▸ Data extract
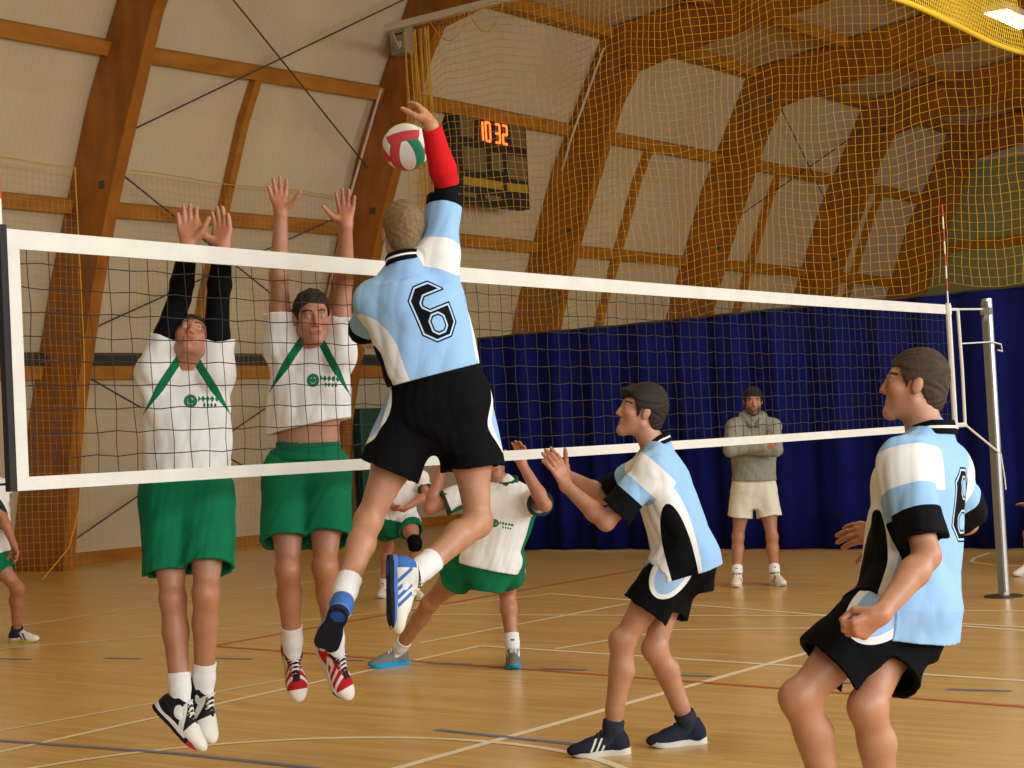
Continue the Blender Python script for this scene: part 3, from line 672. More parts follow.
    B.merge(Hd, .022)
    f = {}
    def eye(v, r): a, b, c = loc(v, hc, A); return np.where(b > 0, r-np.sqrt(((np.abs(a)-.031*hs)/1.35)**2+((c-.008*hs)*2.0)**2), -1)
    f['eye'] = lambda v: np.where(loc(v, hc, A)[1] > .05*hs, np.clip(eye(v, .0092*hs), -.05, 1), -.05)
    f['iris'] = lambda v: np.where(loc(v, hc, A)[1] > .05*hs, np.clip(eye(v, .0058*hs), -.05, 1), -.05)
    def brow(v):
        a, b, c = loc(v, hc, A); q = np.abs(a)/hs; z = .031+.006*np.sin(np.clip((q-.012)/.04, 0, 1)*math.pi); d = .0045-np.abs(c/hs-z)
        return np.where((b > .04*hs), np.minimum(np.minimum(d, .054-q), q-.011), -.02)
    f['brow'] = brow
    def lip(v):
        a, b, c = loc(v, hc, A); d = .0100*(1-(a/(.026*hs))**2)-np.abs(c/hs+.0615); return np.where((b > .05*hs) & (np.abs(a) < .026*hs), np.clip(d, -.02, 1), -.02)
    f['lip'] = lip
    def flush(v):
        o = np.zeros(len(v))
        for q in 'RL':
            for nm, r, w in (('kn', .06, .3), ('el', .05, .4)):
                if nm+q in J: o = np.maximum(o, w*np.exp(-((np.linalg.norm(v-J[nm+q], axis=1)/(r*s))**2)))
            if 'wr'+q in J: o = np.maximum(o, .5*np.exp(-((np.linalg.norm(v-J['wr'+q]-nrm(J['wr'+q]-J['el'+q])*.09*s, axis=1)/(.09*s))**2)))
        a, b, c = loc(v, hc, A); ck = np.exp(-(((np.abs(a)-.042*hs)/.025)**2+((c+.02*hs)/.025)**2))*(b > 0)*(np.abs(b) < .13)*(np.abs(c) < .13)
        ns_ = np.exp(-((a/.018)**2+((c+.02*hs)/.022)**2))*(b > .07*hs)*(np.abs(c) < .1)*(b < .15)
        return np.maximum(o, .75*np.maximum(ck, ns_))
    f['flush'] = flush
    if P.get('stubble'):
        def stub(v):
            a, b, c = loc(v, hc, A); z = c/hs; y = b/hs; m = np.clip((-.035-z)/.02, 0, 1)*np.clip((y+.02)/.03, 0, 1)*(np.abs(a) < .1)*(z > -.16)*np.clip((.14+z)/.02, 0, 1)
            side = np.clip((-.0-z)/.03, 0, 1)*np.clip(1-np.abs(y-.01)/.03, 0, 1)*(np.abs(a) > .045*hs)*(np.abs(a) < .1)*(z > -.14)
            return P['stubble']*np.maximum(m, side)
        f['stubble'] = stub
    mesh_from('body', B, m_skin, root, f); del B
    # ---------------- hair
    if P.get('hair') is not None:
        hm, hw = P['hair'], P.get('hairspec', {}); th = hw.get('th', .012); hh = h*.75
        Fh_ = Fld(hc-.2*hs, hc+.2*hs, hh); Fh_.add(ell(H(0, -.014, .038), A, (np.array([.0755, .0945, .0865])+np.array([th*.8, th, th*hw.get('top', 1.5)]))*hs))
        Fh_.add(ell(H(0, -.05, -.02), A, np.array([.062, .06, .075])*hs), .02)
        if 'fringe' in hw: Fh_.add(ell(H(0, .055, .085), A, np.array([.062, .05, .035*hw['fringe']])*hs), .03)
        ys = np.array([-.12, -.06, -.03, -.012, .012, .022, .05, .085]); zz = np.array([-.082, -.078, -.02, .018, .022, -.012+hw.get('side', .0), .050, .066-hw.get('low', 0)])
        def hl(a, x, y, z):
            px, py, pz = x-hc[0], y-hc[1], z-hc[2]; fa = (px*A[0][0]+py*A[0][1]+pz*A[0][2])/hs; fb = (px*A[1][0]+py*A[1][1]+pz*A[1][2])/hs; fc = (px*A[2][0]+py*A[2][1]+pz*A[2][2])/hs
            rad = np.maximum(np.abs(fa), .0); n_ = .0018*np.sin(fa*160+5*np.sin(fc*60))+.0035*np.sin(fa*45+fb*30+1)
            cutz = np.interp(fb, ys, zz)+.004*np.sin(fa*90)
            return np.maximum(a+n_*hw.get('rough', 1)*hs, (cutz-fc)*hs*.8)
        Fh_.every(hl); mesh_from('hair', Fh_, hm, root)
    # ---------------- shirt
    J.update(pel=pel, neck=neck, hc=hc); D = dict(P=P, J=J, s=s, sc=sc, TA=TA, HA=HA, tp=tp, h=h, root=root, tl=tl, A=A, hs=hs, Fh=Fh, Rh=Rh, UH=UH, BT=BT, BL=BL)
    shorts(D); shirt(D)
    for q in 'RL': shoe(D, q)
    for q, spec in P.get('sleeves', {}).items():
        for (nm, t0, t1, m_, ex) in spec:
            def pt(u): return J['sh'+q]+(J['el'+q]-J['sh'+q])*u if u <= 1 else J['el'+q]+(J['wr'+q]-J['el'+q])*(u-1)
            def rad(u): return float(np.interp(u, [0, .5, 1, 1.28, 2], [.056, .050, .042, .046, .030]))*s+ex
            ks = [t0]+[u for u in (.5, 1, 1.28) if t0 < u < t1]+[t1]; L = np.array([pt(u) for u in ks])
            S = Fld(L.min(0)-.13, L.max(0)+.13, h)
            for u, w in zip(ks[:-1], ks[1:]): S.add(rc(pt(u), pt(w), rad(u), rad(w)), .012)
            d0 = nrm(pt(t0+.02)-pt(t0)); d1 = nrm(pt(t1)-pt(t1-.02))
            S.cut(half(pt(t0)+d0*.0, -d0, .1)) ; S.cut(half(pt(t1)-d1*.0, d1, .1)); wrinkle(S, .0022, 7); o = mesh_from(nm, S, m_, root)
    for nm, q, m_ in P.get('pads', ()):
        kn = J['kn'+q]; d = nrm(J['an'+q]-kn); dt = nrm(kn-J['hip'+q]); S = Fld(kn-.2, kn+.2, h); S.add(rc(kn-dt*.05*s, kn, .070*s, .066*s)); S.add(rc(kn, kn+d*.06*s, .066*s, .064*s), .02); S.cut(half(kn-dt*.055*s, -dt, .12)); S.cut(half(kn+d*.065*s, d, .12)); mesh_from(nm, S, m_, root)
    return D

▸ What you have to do
Copy the material above exactly and drop the pictures.

▸ Task solution
Continue the Blender Python script for this scene: part 3, from line 672. More parts follow.
    B.merge(Hd, .022)
    f = {}
    def eye(v, r): a, b, c = loc(v, hc, A); return np.where(b > 0, r-np.sqrt(((np.abs(a)-.031*hs)/1.35)**2+((c-.008*hs)*2.0)**2), -1)
    f['eye'] = lambda v: np.where(loc(v, hc, A)[1] > .05*hs, np.clip(eye(v, .0092*hs), -.05, 1), -.05)
    f['iris'] = lambda v: np.where(loc(v, hc, A)[1] > .05*hs, np.clip(eye(v, .0058*hs), -.05, 1), -.05)
    def brow(v):
        a, b, c = loc(v, hc, A); q = np.abs(a)/hs; z = .031+.006*np.sin(np.clip((q-.012)/.04, 0, 1)*math.pi); d = .0045-np.abs(c/hs-z)
        return np.where((b > .04*hs), np.minimum(np.minimum(d, .054-q), q-.011), -.02)
    f['brow'] = brow
    def lip(v):
        a, b, c = loc(v, hc, A); d = .0100*(1-(a/(.026*hs))**2)-np.abs(c/hs+.0615); return np.where((b > .05*hs) & (np.abs(a) < .026*hs), np.clip(d, -.02, 1), -.02)
    f['lip'] = lip
    def flush(v):
        o = np.zeros(len(v))
        for q in 'RL':
            for nm, r, w in (('kn', .06, .3), ('el', .05, .4)):
                if nm+q in J: o = np.maximum(o, w*np.exp(-((np.linalg.norm(v-J[nm+q], axis=1)/(r*s))**2)))
            if 'wr'+q in J: o = np.maximum(o, .5*np.exp(-((np.linalg.norm(v-J['wr'+q]-nrm(J['wr'+q]-J['el'+q])*.09*s, axis=1)/(.09*s))**2)))
        a, b, c = loc(v, hc, A); ck = np.exp(-(((np.abs(a)-.042*hs)/.025)**2+((c+.02*hs)/.025)**2))*(b > 0)*(np.abs(b) < .13)*(np.abs(c) < .13)
        ns_ = np.exp(-((a/.018)**2+((c+.02*hs)/.022)**2))*(b > .07*hs)*(np.abs(c) < .1)*(b < .15)
        return np.maximum(o, .75*np.maximum(ck, ns_))
    f['flush'] = flush
    if P.get('stubble'):
        def stub(v):
            a, b, c = loc(v, hc, A); z = c/hs; y = b/hs; m = np.clip((-.035-z)/.02, 0, 1)*np.clip((y+.02)/.03, 0, 1)*(np.abs(a) < .1)*(z > -.16)*np.clip((.14+z)/.02, 0, 1)
            side = np.clip((-.0-z)/.03, 0, 1)*np.clip(1-np.abs(y-.01)/.03, 0, 1)*(np.abs(a) > .045*hs)*(np.abs(a) < .1)*(z > -.14)
            return P['stubble']*np.maximum(m, side)
        f['stubble'] = stub
    mesh_from('body', B, m_skin, root, f); del B
    # ---------------- hair
    if P.get('hair') is not None:
        hm, hw = P['hair'], P.get('hairspec', {}); th = hw.get('th', .012); hh = h*.75
        Fh_ = Fld(hc-.2*hs, hc+.2*hs, hh); Fh_.add(ell(H(0, -.014, .038), A, (np.array([.0755, .0945, .0865])+np.array([th*.8, th, th*hw.get('top', 1.5)]))*hs))
        Fh_.add(ell(H(0, -.05, -.02), A, np.array([.062, .06, .075])*hs), .02)
        if 'fringe' in hw: Fh_.add(ell(H(0, .055, .085), A, np.array([.062, .05, .035*hw['fringe']])*hs), .03)
        ys = np.array([-.12, -.06, -.03, -.012, .012, .022, .05, .085]); zz = np.array([-.082, -.078, -.02, .018, .022, -.012+hw.get('side', .0), .050, .066-hw.get('low', 0)])
        def hl(a, x, y, z):
            px, py, pz = x-hc[0], y-hc[1], z-hc[2]; fa = (px*A[0][0]+py*A[0][1]+pz*A[0][2])/hs; fb = (px*A[1][0]+py*A[1][1]+pz*A[1][2])/hs; fc = (px*A[2][0]+py*A[2][1]+pz*A[2][2])/hs
            rad = np.maximum(np.abs(fa), .0); n_ = .0018*np.sin(fa*160+5*np.sin(fc*60))+.0035*np.sin(fa*45+fb*30+1)
            cutz = np.interp(fb, ys, zz)+.004*np.sin(fa*90)
            return np.maximum(a+n_*hw.get('rough', 1)*hs, (cutz-fc)*hs*.8)
        Fh_.every(hl); mesh_from('hair', Fh_, hm, root)
    # ---------------- shirt
    J.update(pel=pel, neck=neck, hc=hc); D = dict(P=P, J=J, s=s, sc=sc, TA=TA, HA=HA, tp=tp, h=h, root=root, tl=tl, A=A, hs=hs, Fh=Fh, Rh=Rh, UH=UH, BT=BT, BL=BL)
    shorts(D); shirt(D)
    for q in 'RL': shoe(D, q)
    for q, spec in P.get('sleeves', {}).items():
        for (nm, t0, t1, m_, ex) in spec:
            def pt(u): return J['sh'+q]+(J['el'+q]-J['sh'+q])*u if u <= 1 else J['el'+q]+(J['wr'+q]-J['el'+q])*(u-1)
            def rad(u): return float(np.interp(u, [0, .5, 1, 1.28, 2], [.056, .050, .042, .046, .030]))*s+ex
            ks = [t0]+[u for u in (.5, 1, 1.28) if t0 < u < t1]+[t1]; L = np.array([pt(u) for u in ks])
            S = Fld(L.min(0)-.13, L.max(0)+.13, h)
            for u, w in zip(ks[:-1], ks[1:]): S.add(rc(pt(u), pt(w), rad(u), rad(w)), .012)
            d0 = nrm(pt(t0+.02)-pt(t0)); d1 = nrm(pt(t1)-pt(t1-.02))
            S.cut(half(pt(t0)+d0*.0, -d0, .1)) ; S.cut(half(pt(t1)-d1*.0, d1, .1)); wrinkle(S, .0022, 7); o = mesh_from(nm, S, m_, root)
    for nm, q, m_ in P.get('pads', ()):
        kn = J['kn'+q]; d = nrm(J['an'+q]-kn); dt = nrm(kn-J['hip'+q]); S = Fld(kn-.2, kn+.2, h); S.add(rc(kn-dt*.05*s, kn, .070*s, .066*s)); S.add(rc(kn, kn+d*.06*s, .066*s, .064*s), .02); S.cut(half(kn-dt*.055*s, -dt, .12)); S.cut(half(kn+d*.065*s, d, .12)); mesh_from(nm, S, m_, root)
    return D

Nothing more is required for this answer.